*What you have to do:*
Write out each line word for word. Drop pictures.
>> START Collected material
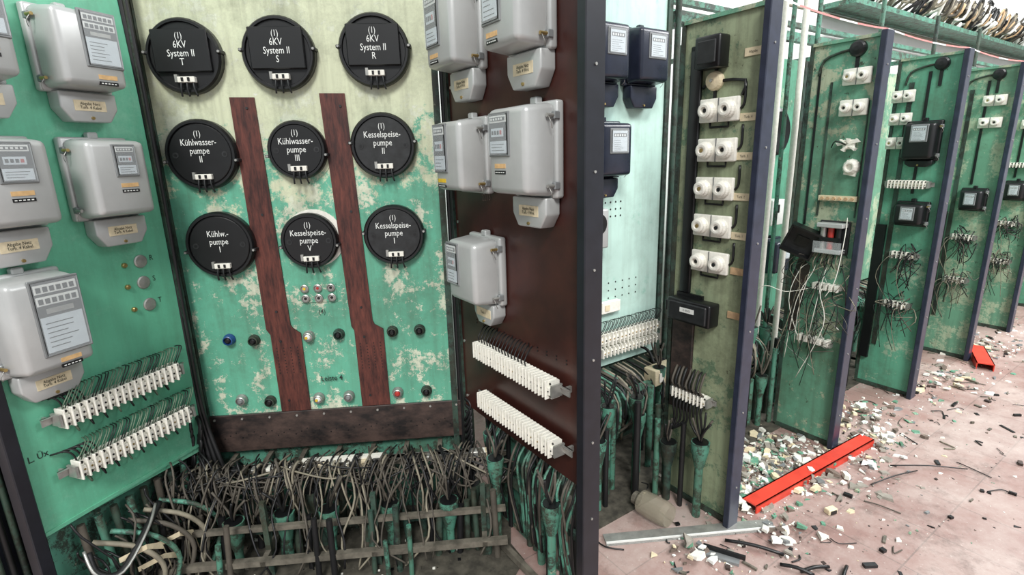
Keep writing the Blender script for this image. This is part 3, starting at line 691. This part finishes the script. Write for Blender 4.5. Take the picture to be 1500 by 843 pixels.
def shard(b,x,y,z,s,mat,flat=.4):
    n=rnd.randint(3,5); a0=rnd.random()*6.28; tilt=(rnd.random()-.5)*1.4; el=.4+.6*rnd.random(); ro=rnd.random()*3.14
    pts=[]
    for i in range(n):
        a=a0+6.28*i/n+.5*(rnd.random()-.5); r=s*(.5+.9*rnd.random()); u,v=r*math.cos(a),r*math.sin(a)*el
        pts.append((x+u*math.cos(ro)-v*math.sin(ro),y+u*math.sin(ro)+v*math.cos(ro)))
    h=s*flat*(.3+1.2*rnd.random())
    vs=[(p[0],p[1],z) for p in pts]+[(x+(p[0]-x)*.85,y+(p[1]-y)*.85,z+max(h*(1+tilt*(p[0]-x)/s),.001)) for p in pts]
    b.add(vs,[list(range(n-1,-1,-1)),list(range(n,2*n))]+[(i,(i+1)%n,(i+1)%n+n,i+n) for i in range(n)],mat)
DG=simple("dust_grey",S(150,144,134),.8,0,.3); DB=simple("dust_brown",S(112,98,88),.8,0,.3)
b=B(); chips=[CER,CER,WHITE,CREAM,DG,DG,DB,GREYD,P_W3]
O=P1
for i in range(2000):
    t=.6+7.5*rnd.random()**1.2; k=rnd.random()
    s_=.02+.2*rnd.gauss(0,1) if k<.6 else -1.6*rnd.random()**1.3
    if s_>.75: continue
    p=O+d*t+w*s_
    s=.003+.022*rnd.random()**5
    shard(b,p.x,p.y,0.0,s,rnd.choice(chips))
for (t,s_,n,sp) in((1.25,.22,430,.13),(1.6,.22,360,.13),(1.45,.05,260,.15),(1.75,-.05,110,.14),(2.3,.12,230,.18),(1.05,.1,130,.10),(3.3,.1,150,.2),(.6,.02,60,.10),(4.3,.1,120,.2),(1.0,-.12,60,.1),(2.05,-.05,90,.12)):
    for i in range(n):
        gx=rnd.gauss(0,1);gy=rnd.gauss(0,.7); p=O+d*(t+sp*gx)+w*(s_+sp*gy)
        shard(b,p.x,p.y,.045*math.exp(-(gx*gx+gy*gy))*rnd.random(),.005+.032*rnd.random()**3,rnd.choice(chips))
b.done("ceramic_debris")
b=B()
for i in range(260):
    t=.3+6*rnd.random(); s_=-.15+.45*rnd.gauss(0,1)
    if s_>.5: continue
    p=O+d*t+w*s_; a=rnd.random()*6.28; L=.015+.07*rnd.random()**2
    if rnd.random()<.5:
        b.T=Matrix.Translation(p)@Matrix.Rotation(a,4,'Z'); b.box(0,L,0,.006+.015*rnd.random(),0.0,.004+.01*rnd.random(),rnd.choice([BLK,BLK,BLKD,RUST,DARKB])); b.T=Matrix.Identity(4)
    else:
        q=p+Vector((math.cos(a),math.sin(a),0))*L*2; mid=(p+q)/2+Vector((rnd.random()-.5,rnd.random()-.5,0))*.08; b.tube([p+Vector((0,0,.004)),mid+Vector((0,0,.006)),q+Vector((0,0,.004))],.0015+.002*rnd.random(),rnd.choice([BLK,WIREB,WIREG,WIREL]),5,4)
for i in range(100):
    p=O+d*(.4+2.4*rnd.random())+w*(-.1-1.0*rnd.random()); shard(b,p.x,p.y,0,.004+.016*rnd.random()**2,rnd.choice([BLK,BLKD,DARKB]))
for (x,y,dx,dy,L) in((1.02,1.72,.1,-.06,.14),(1.2,1.62,.07,.08,.12),(1.08,1.68,.12,.02,.16),(.86,1.86,.2,-.09,.2),(1.9,2.35,.35,-.05,0),(1.7,2.2,.3,.1,0)):
    b.tube([(x,y,.01),(x+dx/2,y+dy/2,.02),(x+dx,y+dy,.01)],.007 if L else .003,BLK,6,3)
b.T=Matrix.Translation((.72,1.80,.0))@Matrix.Rotation(-.5,4,'Z'); b.box(0,.16,0,.05,0,.012,GREYD); b.box(.02,.18,.03,.04,.012,.03,BLK); b.T=Matrix.Identity(4)
b.T=Matrix.Translation((1.38,2.0,.0))@Matrix.Rotation(.3,4,'Z'); b.box(0,.05,0,.03,0,.025,CREAM,.003,1); b.box(.01,.04,-.004,.03,.004,.02,BLK); b.T=Matrix.Identity(4)
b.done("dark_debris")

b=B()
pts=[P2+w*.02,P3+w*.02,P4+w*.02,P5+w*.02,P6,P7,P8]; TAPER=simple("tape_red",S(222,140,136),.5)
for i in range(len(pts)-1):
    a,c=pts[i],pts[i+1]; n=6
    for k in range(n):
        def q(t): 
            p=a.lerp(c,t); return Vector((p.x,p.y,2.10-.015*4*t*(1-t)))
        u,v=q(k/n),q((k+1)/n)
        b.add([tuple(u),tuple(v),tuple(v+Vector((0,0,.007))),tuple(u+Vector((0,0,.007)))],[(0,1,2,3)],TAPER if k%3 else WHITE)
b.done("barrier_tape")

# ================================================================ LIGHT
wd=bpy.data.worlds.new("world"); sc.world=wd; wd.use_nodes=True; bg=wd.node_tree.nodes["Background"]; bg.inputs[0].default_value=(.92,.97,1,1); bg.inputs[1].default_value=.74
def sun(rot,e,ang,col=(1,1,1)):
    l=bpy.data.lights.new("sun","SUN"); l.energy=e; l.angle=math.radians(ang); l.color=col; o=bpy.data.objects.new("sun_light",l); bpy.context.collection.objects.link(o); o.rotation_euler=rot
    return o
v=Vector((-.02,.78,-.72)); q=v.to_track_quat('-Z','Y').to_euler(); sun(q,3.0,16,(1,.985,.95))
l=bpy.data.lights.new("skylight","AREA"); l.shape='RECTANGLE'; l.size=7; l.size_y=2; l.energy=620; o=bpy.data.objects.new("skylight",l); bpy.context.collection.objects.link(o)
o.location=(6,2.6,5.2); o.rotation_euler=Vector((-.3,.15,-1)).to_track_quat('-Z','Y').to_euler()

# ================================================================ CAMERA
f=767.0; th=math.radians(14.2); r=0.03; H=1.6
Fv=Vector((0,math.cos(th),-math.sin(th))); U0=Vector((0,math.sin(th),math.cos(th))); R0=Vector((1,0,0))
R=(R0-r*U0).normalized(); U=(U0+r*R0).normalized()
cam=bpy.data.cameras.new("camera"); co=bpy.data.objects.new("camera",cam); bpy.context.collection.objects.link(co)
cam.sensor_width=36; cam.lens=f/1500*36; cam.clip_start=.05
M=Matrix((R,U,-Fv)).transposed().to_4x4(); M.translation=Vector((0,0,H)); co.matrix_world=M
sc.camera=co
>> END Collected material
*Response to this exercise:*
Keep writing the Blender script for this image. This is part 3, starting at line 691. This part finishes the script. Write for Blender 4.5. Take the picture to be 1500 by 843 pixels.
def shard(b,x,y,z,s,mat,flat=.4):
    n=rnd.randint(3,5); a0=rnd.random()*6.28; tilt=(rnd.random()-.5)*1.4; el=.4+.6*rnd.random(); ro=rnd.random()*3.14
    pts=[]
    for i in range(n):
        a=a0+6.28*i/n+.5*(rnd.random()-.5); r=s*(.5+.9*rnd.random()); u,v=r*math.cos(a),r*math.sin(a)*el
        pts.append((x+u*math.cos(ro)-v*math.sin(ro),y+u*math.sin(ro)+v*math.cos(ro)))
    h=s*flat*(.3+1.2*rnd.random())
    vs=[(p[0],p[1],z) for p in pts]+[(x+(p[0]-x)*.85,y+(p[1]-y)*.85,z+max(h*(1+tilt*(p[0]-x)/s),.001)) for p in pts]
    b.add(vs,[list(range(n-1,-1,-1)),list(range(n,2*n))]+[(i,(i+1)%n,(i+1)%n+n,i+n) for i in range(n)],mat)
DG=simple("dust_grey",S(150,144,134),.8,0,.3); DB=simple("dust_brown",S(112,98,88),.8,0,.3)
b=B(); chips=[CER,CER,WHITE,CREAM,DG,DG,DB,GREYD,P_W3]
O=P1
for i in range(2000):
    t=.6+7.5*rnd.random()**1.2; k=rnd.random()
    s_=.02+.2*rnd.gauss(0,1) if k<.6 else -1.6*rnd.random()**1.3
    if s_>.75: continue
    p=O+d*t+w*s_
    s=.003+.022*rnd.random()**5
    shard(b,p.x,p.y,0.0,s,rnd.choice(chips))
for (t,s_,n,sp) in((1.25,.22,430,.13),(1.6,.22,360,.13),(1.45,.05,260,.15),(1.75,-.05,110,.14),(2.3,.12,230,.18),(1.05,.1,130,.10),(3.3,.1,150,.2),(.6,.02,60,.10),(4.3,.1,120,.2),(1.0,-.12,60,.1),(2.05,-.05,90,.12)):
    for i in range(n):
        gx=rnd.gauss(0,1);gy=rnd.gauss(0,.7); p=O+d*(t+sp*gx)+w*(s_+sp*gy)
        shard(b,p.x,p.y,.045*math.exp(-(gx*gx+gy*gy))*rnd.random(),.005+.032*rnd.random()**3,rnd.choice(chips))
b.done("ceramic_debris")
b=B()
for i in range(260):
    t=.3+6*rnd.random(); s_=-.15+.45*rnd.gauss(0,1)
    if s_>.5: continue
    p=O+d*t+w*s_; a=rnd.random()*6.28; L=.015+.07*rnd.random()**2
    if rnd.random()<.5:
        b.T=Matrix.Translation(p)@Matrix.Rotation(a,4,'Z'); b.box(0,L,0,.006+.015*rnd.random(),0.0,.004+.01*rnd.random(),rnd.choice([BLK,BLK,BLKD,RUST,DARKB])); b.T=Matrix.Identity(4)
    else:
        q=p+Vector((math.cos(a),math.sin(a),0))*L*2; mid=(p+q)/2+Vector((rnd.random()-.5,rnd.random()-.5,0))*.08; b.tube([p+Vector((0,0,.004)),mid+Vector((0,0,.006)),q+Vector((0,0,.004))],.0015+.002*rnd.random(),rnd.choice([BLK,WIREB,WIREG,WIREL]),5,4)
for i in range(100):
    p=O+d*(.4+2.4*rnd.random())+w*(-.1-1.0*rnd.random()); shard(b,p.x,p.y,0,.004+.016*rnd.random()**2,rnd.choice([BLK,BLKD,DARKB]))
for (x,y,dx,dy,L) in((1.02,1.72,.1,-.06,.14),(1.2,1.62,.07,.08,.12),(1.08,1.68,.12,.02,.16),(.86,1.86,.2,-.09,.2),(1.9,2.35,.35,-.05,0),(1.7,2.2,.3,.1,0)):
    b.tube([(x,y,.01),(x+dx/2,y+dy/2,.02),(x+dx,y+dy,.01)],.007 if L else .003,BLK,6,3)
b.T=Matrix.Translation((.72,1.80,.0))@Matrix.Rotation(-.5,4,'Z'); b.box(0,.16,0,.05,0,.012,GREYD); b.box(.02,.18,.03,.04,.012,.03,BLK); b.T=Matrix.Identity(4)
b.T=Matrix.Translation((1.38,2.0,.0))@Matrix.Rotation(.3,4,'Z'); b.box(0,.05,0,.03,0,.025,CREAM,.003,1); b.box(.01,.04,-.004,.03,.004,.02,BLK); b.T=Matrix.Identity(4)
b.done("dark_debris")

b=B()
pts=[P2+w*.02,P3+w*.02,P4+w*.02,P5+w*.02,P6,P7,P8]; TAPER=simple("tape_red",S(222,140,136),.5)
for i in range(len(pts)-1):
    a,c=pts[i],pts[i+1]; n=6
    for k in range(n):
        def q(t): 
            p=a.lerp(c,t); return Vector((p.x,p.y,2.10-.015*4*t*(1-t)))
        u,v=q(k/n),q((k+1)/n)
        b.add([tuple(u),tuple(v),tuple(v+Vector((0,0,.007))),tuple(u+Vector((0,0,.007)))],[(0,1,2,3)],TAPER if k%3 else WHITE)
b.done("barrier_tape")

# ================================================================ LIGHT
wd=bpy.data.worlds.new("world"); sc.world=wd; wd.use_nodes=True; bg=wd.node_tree.nodes["Background"]; bg.inputs[0].default_value=(.92,.97,1,1); bg.inputs[1].default_value=.74
def sun(rot,e,ang,col=(1,1,1)):
    l=bpy.data.lights.new("sun","SUN"); l.energy=e; l.angle=math.radians(ang); l.color=col; o=bpy.data.objects.new("sun_light",l); bpy.context.collection.objects.link(o); o.rotation_euler=rot
    return o
v=Vector((-.02,.78,-.72)); q=v.to_track_quat('-Z','Y').to_euler(); sun(q,3.0,16,(1,.985,.95))
l=bpy.data.lights.new("skylight","AREA"); l.shape='RECTANGLE'; l.size=7; l.size_y=2; l.energy=620; o=bpy.data.objects.new("skylight",l); bpy.context.collection.objects.link(o)
o.location=(6,2.6,5.2); o.rotation_euler=Vector((-.3,.15,-1)).to_track_quat('-Z','Y').to_euler()

# ================================================================ CAMERA
f=767.0; th=math.radians(14.2); r=0.03; H=1.6
Fv=Vector((0,math.cos(th),-math.sin(th))); U0=Vector((0,math.sin(th),math.cos(th))); R0=Vector((1,0,0))
R=(R0-r*U0).normalized(); U=(U0+r*R0).normalized()
cam=bpy.data.cameras.new("camera"); co=bpy.data.objects.new("camera",cam); bpy.context.collection.objects.link(co)
cam.sensor_width=36; cam.lens=f/1500*36; cam.clip_start=.05
M=Matrix((R,U,-Fv)).transposed().to_4x4(); M.translation=Vector((0,0,H)); co.matrix_world=M
sc.camera=co